Pero en cuanto terminó la Guerra Fría, esta narrativa empezó a resquebrajarse.
Hace más de treinta años que los PIB de Japón e Italia no crecen en términos
reales ni una décima, mientras el rostro hosco del imperio ha empezado a
mostrarse a través del chantaje de la deuda, del uso de sanciones y del recurso
cada vez más frecuente y cada vez más inmediato a las armas.
V.
Resulta obvio que
la narración del Estado de Israel se dirige también a públicos claramente
distintos. Esta narración nunca se ha dirigido a los palestinos, quienes, et
pour cause, la han rechazado por siempre y jamás teniendo en mente la Nakba de
1948 y la matanza de a Sabra y Shatila en 1982, las guerras de 1967 y 1973 y
las dos Intifadas hasta llegar al día de hoy.
Un segundo público
es el del G7: es decir, incluye a toda esa parte de la humanidad implicada, de
un modo u otro, en la Shoah. Es el público que durante las décadas de 1950 y
1960 admiraba la vocación socialista de los kibutz.
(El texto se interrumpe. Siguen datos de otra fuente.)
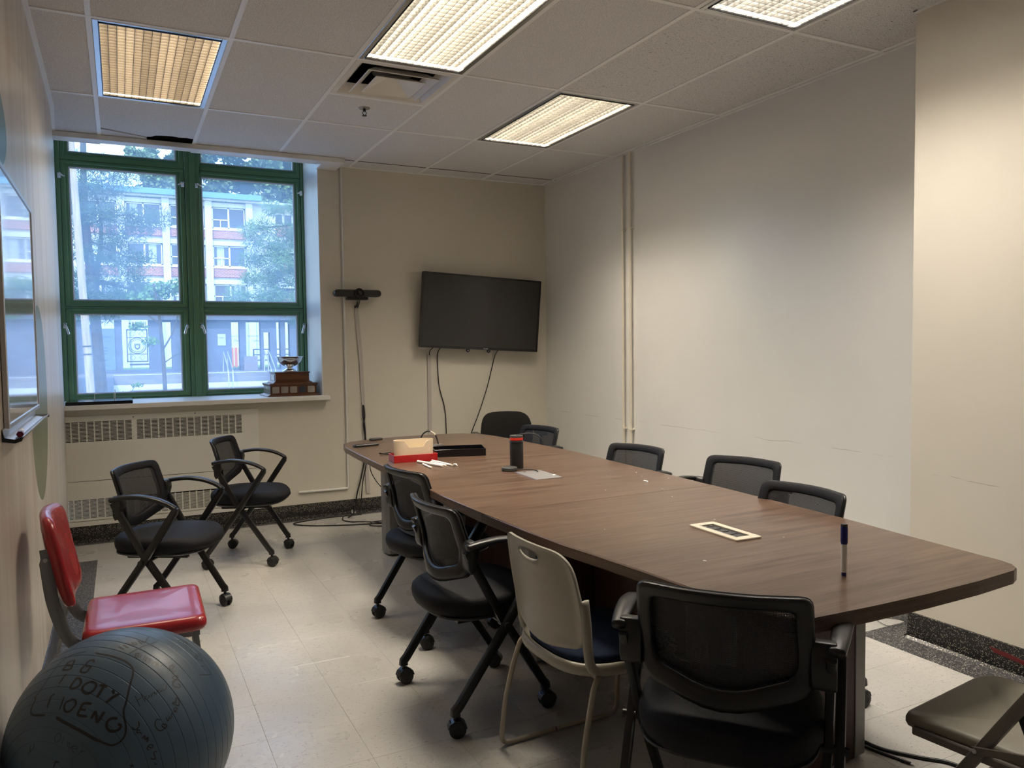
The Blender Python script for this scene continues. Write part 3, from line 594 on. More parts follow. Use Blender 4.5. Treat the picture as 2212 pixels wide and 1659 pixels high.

El caso más ejemplar es el
de Alemania, donde la interiorización de la culpabilidad hitleriana condujo,
como escribe Moshe Zimmermann, a la paradoja de que el Holocausto se
convirtiera en una eficaz herramienta de relaciones públicas para los alemanes:
Los alemanes
descubrieron otra sorprendente ventaja de relacionarse con el Holocausto como
parte de su presente en proceso evolución: la intensa labor de memoria y arrepentimiento
y la omnipresencia del recuerdo del Holocausto (por ejemplo, las Stolpersteine,
esto es, las piedras conmemorativas del judeocidio del artista alemán Gunter
Demnig, o la conmemoración de la Kristallnacht el 9 de noviembre de cada año)
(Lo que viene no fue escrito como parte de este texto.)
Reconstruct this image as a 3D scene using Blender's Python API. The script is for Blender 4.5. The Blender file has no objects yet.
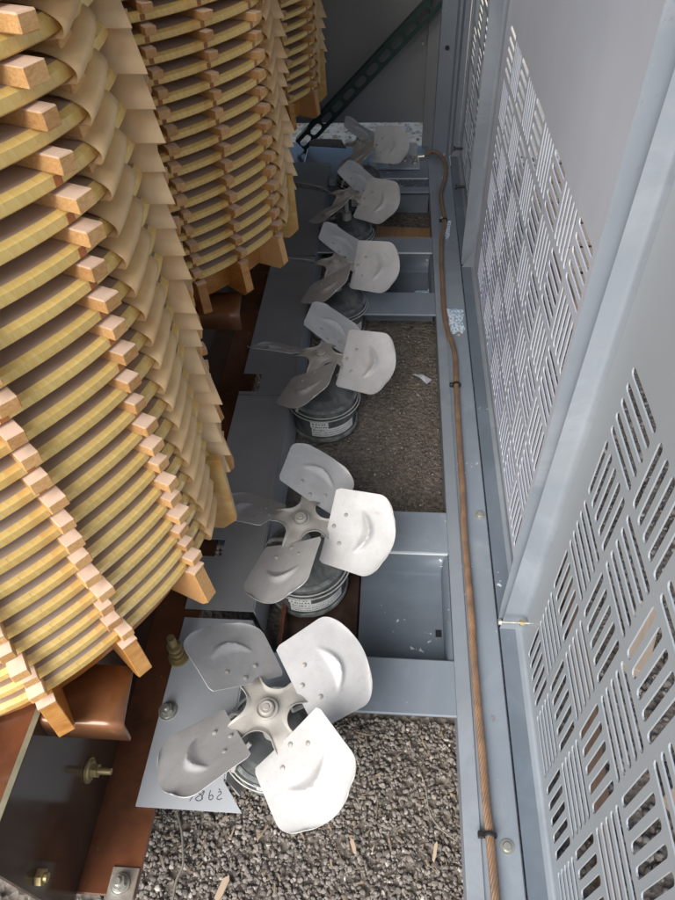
import bpy, bmesh, math, random
import numpy as np
from mathutils import Vector, Matrix, Euler
from mathutils.geometry import tessellate_polygon

random.seed(7)
rng = np.random.default_rng(7)
PI = math.pi
rad = math.radians
scene = bpy.context.scene
COL = scene.collection
ROOF_Y = .24
ROOF_X = -.62


# ------------------------------------------------------------------ materials
class NT:
    def __init__(self, name):
        self.m = bpy.data.materials.new(name)
        self.m.use_nodes = True
        self.t = self.m.node_tree
        self.b = self.t.nodes['Principled BSDF']
        self.out = self.t.nodes['Material Output']

    def n(self, typ, **kw):
        nd = self.t.nodes.new(typ)
        for k, v in kw.items():
            if k.startswith('i_'):
                key = k[2:]
                key = int(key) if key.isdigit() else key.replace('_', ' ')
                nd.inputs[key].default_value = v
            else:
                setattr(nd, k, v)
        return nd

    def l(self, a, b):
        self.t.links.new(a, b)

    def coord(self, kind='Object', scale=(1, 1, 1), rot=(0, 0, 0)):
        c = self.n('ShaderNodeTexCoord')
        mp = self.n('ShaderNodeMapping')
        mp.inputs['Scale'].default_value = scale
        mp.inputs['Rotation'].default_value = rot
        self.l(c.outputs[kind], mp.inputs[0])
        return mp.outputs[0]

    def noise(self, vec, scale, detail=4, rough=.55, dist=0):
        nd = self.n('ShaderNodeTexNoise', i_Scale=scale, i_Detail=detail, i_Roughness=rough, i_Distortion=dist)
        self.l(vec, nd.inputs['Vector'])
        return nd.outputs['Fac']

    def ramp(self, fac, stops):
        r = self.n('ShaderNodeValToRGB')
        e = r.color_ramp.elements
        while len(e) < len(stops):
            e.new(.5)
        for el, (p, c) in zip(e, stops):
            el.position = p
            el.color = (*c, 1) if len(c) == 3 else c
        self.l(fac, r.inputs[0])
        return r.outputs[0]

    def mix(self, fac, a, b, blend='MIX'):
        x = self.n('ShaderNodeMix', data_type='RGBA', blend_type=blend)
        for sock, v in ((x.inputs[0], fac), (x.inputs[6], a), (x.inputs[7], b)):
            if hasattr(v, 'links') or isinstance(v, bpy.types.NodeSocket):
                self.l(v, sock)
            elif isinstance(v, (int, float)):
                sock.default_value = v
            else:
                sock.default_value = (*v, 1)
        return x.outputs[2]

    def col(self, c):
        self.l(c, self.b.inputs['Base Color'])

    def bump(self, h, strength=.3, dist=.002):
        bp = self.n('ShaderNodeBump', i_Strength=strength, i_Distance=dist)
        self.l(h, bp.inputs['Height'])
        self.l(bp.outputs[0], self.b.inputs['Normal'])

    def p(self, **kw):
        for k, v in kw.items():
            self.b.inputs[k.replace('_', ' ')].default_value = v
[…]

son interpretadas por los observadores de esta sociedad como claros signos de
fortaleza, respetabilidad y honestidad. Incluso en China existe una admiración
generalizada por Alemania por mor de su política de “superación del pasado” y
reconciliación con las víctimas históricas de los alemanes, los judíos. Los
chinos desean, pues, que Japón se comporte del mismo modo con China, Corea o
cualquier otra víctima de la beligerancia japonesa exhibida durante la primera
mitad del siglo XX. En otras palabras, por paradójico que parezca, el
Holocausto es en la actualidad un instrumento de buenas relaciones públicas
para los alemanes.
1
El tercer público
son los propios israelíes y la diáspora, en particular la estadounidense, que
es la mayor y la más poderosa. Aquí, la narración del Holocausto tiene otro
objetivo: «La aceptación de la conexión monocausal entre antisemitismo y
Holocausto no sólo respalda el argumento de que las críticas a las políticas
israelíes deben categorizarse automáticamente como antisemitismo, sino que el
resultado de esas críticas está predestinado a reeditar la perpetración de otro
Holocausto» (Zimmermann).
La crisis actual no
hace más que exponer la hipocresía subyacentes a tales narraciones. En cierto
modo, esta hipocresía se está desvelando, porque ha dejado de ser
suficientemente hipócrita, porque detrás del derecho a la defensa ha mostrado
el despiadado derecho a la venganza infinita. Los palestinos recordarán durante
siglos el intento en curso de cancelación de la faz de la tierra de todo un
pueblo. Tanto para los judíos de la diáspora como para los israelíes será
difícil de ahora en delante considerarse a sí mismos como descendientes de los
«justos»: recuerdo lo mucho que me conmovió la novela de André Schwarz-Bart El
último de los justos (1959) (tanto más dado que mi madre había estado internada
en Dachau), pero hoy, precisamente cuando la ferocidad del ataque de Hamás
podría volver a justificar el uso del Holocausto del que habla Zimmermann, la
sanguinaria reacción israelí ha puesto en entredicho la legitimidad de este
tipo de defensa de Israel. Los alemanes se ven obligados a preguntarse si la
tesis, enunciada por Angela Merkel, de que la existencia de Israel constituye
la Staatraison [razón de Estado] del Estado federal alemán, sigue sosteniéndose
bajo las bombas de Gaza. Y quizá hoy los occidentales, y no sólo los alemanes,
deberían empezar a preguntarse por qué demonios, casi ochenta años después, son
los palestinos quienes tienen que pagar por los crímenes de Hitler.